About James “Jim” Clark
Jim Clark’s career at Hinton started in 1955, as assistant chief forester. In 1966, he was assistant woodlands manager to Stan Hart, when he resigned to become woods manager for the new pulpmill being developed in Prince Albert Saskatchewan by Parsons and Whittemore. When Stan Hart left Hinton in 1968 to return to a St. Regis operation in Maine, Jim Clark was hired back to replace him as woodlands manager, where he remained until he retired in 1985.
Among his other accomplishments, he served terms as president of the Canadian Institute of Forestry (CIF), as well as the Alberta Forest Products Association (AFPA). He is also credited with providing the inspiration as well as the organizational resources to design and implement a forestry/wildlife program at the Hinton forest, the first such industrial program in Alberta.

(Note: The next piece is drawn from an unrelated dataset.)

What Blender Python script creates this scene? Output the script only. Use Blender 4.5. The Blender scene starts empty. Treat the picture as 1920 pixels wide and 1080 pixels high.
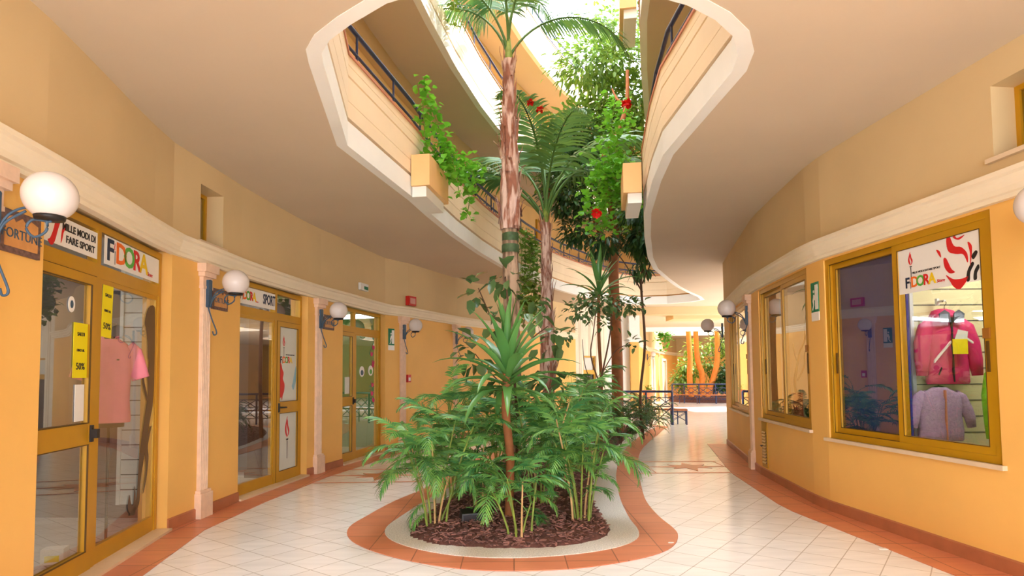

About the Forest History Program Interview Series
Between 1997 and 2000, the Forest History Program conducted 33 interviews with various people who played important roles in, or were connected otherwise with the development of the remarkable forest management operation at the Hinton Forest of Weldwood of Canada. These were background information that would be used in a series of books and reports that would follow, all initiated by one book project linked to Weldwood’s 40th anniversary celebrations in Hinton in 1997. Some of these interviews are posted to the fRI Research website for general reading, others are available only with permission for research purposes. All interviews were professionally edited to retain content but improve clarity.